Kickl: „Silberstein-Methoden“
FPÖ-Chef Herbert Kickl zeigte sich entsetzt über das Papier. In der Alltagssprache bedeuteten die Vorschläge „nichts anderes als einen Aufmarschplan für eine links-linke Bundesregierung“, sagte er in einer Pressekonferenz. SORA schlage die Vernaderung des politischen Mitbewerbers vor. „Das sind Silberstein-Methoden, die im Gewand der Sozialdemokratie daherkommen“, befand der FPÖ-Chef mit Verweis auf den früher für die SPÖ tätigen Berater Tal Silberstein. FPÖ-Generalsekretär Christian Hafenecker sieht auch nach der Aufkündigung der Kooperation „Erklärungsbedarf beim Österreichischen Rundfunk“.
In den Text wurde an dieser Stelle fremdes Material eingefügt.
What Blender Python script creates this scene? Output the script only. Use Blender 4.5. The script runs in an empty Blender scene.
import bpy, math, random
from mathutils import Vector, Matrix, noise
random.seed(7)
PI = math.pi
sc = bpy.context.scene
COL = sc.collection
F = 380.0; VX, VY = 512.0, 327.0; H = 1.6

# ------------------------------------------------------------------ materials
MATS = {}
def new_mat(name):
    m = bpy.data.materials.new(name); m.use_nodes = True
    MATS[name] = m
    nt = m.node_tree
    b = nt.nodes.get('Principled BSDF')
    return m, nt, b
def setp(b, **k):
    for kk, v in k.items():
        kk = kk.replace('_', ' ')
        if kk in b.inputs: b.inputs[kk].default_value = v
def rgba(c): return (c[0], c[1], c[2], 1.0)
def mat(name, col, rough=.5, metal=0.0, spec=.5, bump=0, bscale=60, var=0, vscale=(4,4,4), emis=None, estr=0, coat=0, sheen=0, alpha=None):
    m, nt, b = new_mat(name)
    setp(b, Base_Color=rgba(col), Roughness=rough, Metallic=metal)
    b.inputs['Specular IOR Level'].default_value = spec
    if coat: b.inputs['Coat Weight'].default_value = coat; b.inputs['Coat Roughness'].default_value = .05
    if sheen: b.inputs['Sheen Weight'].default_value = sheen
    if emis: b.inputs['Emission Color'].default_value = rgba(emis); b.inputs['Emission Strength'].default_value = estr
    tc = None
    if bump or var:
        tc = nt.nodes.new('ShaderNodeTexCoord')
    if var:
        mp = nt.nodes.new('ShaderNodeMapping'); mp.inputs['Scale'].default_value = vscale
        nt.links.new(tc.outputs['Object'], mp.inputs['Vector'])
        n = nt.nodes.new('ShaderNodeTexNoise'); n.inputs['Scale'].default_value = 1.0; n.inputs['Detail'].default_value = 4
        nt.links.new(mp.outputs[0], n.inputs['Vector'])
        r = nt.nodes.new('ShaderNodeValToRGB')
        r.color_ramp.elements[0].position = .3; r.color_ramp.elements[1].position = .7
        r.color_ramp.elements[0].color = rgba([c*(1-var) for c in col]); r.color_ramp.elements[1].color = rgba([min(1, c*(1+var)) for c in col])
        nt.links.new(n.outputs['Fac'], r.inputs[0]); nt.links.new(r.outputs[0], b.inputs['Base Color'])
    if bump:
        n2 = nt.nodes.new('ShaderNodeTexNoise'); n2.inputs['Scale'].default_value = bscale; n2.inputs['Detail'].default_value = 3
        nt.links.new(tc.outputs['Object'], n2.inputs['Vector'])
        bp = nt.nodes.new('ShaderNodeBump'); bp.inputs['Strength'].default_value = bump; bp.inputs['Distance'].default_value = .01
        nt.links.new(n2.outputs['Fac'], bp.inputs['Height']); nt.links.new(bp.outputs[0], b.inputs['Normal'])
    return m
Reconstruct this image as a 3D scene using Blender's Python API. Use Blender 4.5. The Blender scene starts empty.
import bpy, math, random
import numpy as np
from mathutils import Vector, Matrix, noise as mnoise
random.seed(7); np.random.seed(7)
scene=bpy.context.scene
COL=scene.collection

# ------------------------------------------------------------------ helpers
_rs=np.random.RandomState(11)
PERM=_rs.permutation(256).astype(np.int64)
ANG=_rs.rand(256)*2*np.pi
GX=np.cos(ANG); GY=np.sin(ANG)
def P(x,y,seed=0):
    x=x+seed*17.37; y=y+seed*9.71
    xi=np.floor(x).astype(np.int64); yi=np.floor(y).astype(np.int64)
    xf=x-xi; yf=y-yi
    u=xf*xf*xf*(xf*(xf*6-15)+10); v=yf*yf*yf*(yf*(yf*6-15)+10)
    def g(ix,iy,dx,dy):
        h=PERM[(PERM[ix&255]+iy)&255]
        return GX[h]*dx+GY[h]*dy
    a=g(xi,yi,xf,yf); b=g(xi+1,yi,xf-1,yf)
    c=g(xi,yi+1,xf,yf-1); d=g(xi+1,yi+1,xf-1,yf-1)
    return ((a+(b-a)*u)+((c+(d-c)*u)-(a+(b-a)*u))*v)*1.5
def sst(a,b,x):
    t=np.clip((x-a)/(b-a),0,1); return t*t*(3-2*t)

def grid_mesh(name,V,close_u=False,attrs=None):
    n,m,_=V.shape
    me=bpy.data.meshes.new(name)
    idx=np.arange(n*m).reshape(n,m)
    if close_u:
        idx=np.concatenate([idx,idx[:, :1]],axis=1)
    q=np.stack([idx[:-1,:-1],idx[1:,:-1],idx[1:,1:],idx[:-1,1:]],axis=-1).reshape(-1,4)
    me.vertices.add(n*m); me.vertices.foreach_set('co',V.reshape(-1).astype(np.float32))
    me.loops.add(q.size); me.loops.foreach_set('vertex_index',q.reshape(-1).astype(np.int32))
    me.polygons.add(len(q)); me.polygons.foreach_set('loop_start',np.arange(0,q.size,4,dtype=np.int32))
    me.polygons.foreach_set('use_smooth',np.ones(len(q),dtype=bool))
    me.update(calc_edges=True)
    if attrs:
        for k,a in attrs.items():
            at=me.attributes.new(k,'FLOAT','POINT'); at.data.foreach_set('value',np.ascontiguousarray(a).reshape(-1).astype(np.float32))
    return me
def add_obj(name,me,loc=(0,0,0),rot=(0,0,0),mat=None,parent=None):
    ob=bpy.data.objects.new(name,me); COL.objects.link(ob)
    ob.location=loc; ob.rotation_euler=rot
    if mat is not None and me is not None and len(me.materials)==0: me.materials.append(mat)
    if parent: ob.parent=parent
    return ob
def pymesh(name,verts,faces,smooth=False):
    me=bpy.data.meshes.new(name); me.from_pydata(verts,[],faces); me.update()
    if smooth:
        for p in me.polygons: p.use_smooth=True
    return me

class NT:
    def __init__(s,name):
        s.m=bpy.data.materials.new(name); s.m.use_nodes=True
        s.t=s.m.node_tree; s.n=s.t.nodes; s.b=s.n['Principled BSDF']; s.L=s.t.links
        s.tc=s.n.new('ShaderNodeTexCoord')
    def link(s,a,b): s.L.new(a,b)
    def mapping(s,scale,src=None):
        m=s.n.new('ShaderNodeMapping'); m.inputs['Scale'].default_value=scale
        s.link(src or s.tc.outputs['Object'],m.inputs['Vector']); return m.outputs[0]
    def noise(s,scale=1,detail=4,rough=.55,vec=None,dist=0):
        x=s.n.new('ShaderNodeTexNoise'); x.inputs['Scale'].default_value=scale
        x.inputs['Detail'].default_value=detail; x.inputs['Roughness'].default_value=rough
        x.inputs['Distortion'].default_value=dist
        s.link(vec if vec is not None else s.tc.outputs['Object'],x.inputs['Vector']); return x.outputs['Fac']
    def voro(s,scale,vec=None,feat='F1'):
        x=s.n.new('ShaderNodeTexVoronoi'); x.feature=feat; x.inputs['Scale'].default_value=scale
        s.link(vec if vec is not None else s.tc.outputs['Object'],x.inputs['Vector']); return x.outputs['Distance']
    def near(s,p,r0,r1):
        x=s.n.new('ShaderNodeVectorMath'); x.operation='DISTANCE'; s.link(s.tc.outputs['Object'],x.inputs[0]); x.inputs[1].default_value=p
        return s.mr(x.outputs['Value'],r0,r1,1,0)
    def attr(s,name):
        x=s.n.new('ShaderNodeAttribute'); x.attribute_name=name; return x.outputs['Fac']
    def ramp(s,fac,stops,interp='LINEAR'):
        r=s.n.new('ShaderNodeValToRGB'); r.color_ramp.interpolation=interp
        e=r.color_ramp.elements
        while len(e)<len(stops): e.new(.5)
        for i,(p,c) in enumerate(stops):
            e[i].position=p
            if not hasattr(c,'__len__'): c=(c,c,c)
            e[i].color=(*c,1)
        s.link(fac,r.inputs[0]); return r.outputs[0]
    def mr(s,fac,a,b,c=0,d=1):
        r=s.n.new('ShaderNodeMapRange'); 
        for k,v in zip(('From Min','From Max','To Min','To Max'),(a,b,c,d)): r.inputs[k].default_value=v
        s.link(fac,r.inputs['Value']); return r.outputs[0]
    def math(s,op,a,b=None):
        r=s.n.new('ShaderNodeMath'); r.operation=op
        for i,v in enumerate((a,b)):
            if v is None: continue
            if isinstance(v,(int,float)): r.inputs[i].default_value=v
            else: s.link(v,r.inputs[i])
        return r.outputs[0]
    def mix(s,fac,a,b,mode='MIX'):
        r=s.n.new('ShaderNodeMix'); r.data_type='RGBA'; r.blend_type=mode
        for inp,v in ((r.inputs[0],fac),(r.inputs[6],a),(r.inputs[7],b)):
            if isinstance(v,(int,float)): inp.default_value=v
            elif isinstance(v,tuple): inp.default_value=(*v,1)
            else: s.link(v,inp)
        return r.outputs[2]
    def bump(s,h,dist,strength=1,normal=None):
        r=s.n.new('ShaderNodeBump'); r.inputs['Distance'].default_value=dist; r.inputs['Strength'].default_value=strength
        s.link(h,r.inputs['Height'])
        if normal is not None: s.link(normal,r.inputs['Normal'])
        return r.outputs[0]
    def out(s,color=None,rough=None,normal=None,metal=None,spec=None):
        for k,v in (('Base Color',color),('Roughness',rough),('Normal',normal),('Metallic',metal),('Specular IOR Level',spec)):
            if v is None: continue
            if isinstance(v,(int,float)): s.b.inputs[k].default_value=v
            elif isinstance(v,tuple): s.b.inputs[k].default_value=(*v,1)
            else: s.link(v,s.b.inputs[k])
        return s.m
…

Auch ÖVP fordert Aufklärung
ÖVP-Generalsekretär Christian Stocker warf unterdessen die Frage in den Raum, ob es sich bei dem Papier tatsächlich um ein bloßes Angebot an die SPÖ gehandelt habe, oder bereits eine Beratungsleistung, da immerhin bereits konkrete Vorschläge für „Negative Campaigning“ enthalten seien. Aufklärung will der ÖVP-Generalsekretär außerdem darüber, ob es sich um einen ersten Kontakt gehandelt habe oder die SPÖ schon seit Längerem beraten werde. Zudem spekulierte Stocker über eine mögliche Querfinanzierung der SPÖ-Bundespartei und Vorfeldorganisationen wie den roten Gewerkschaftern von der FSG.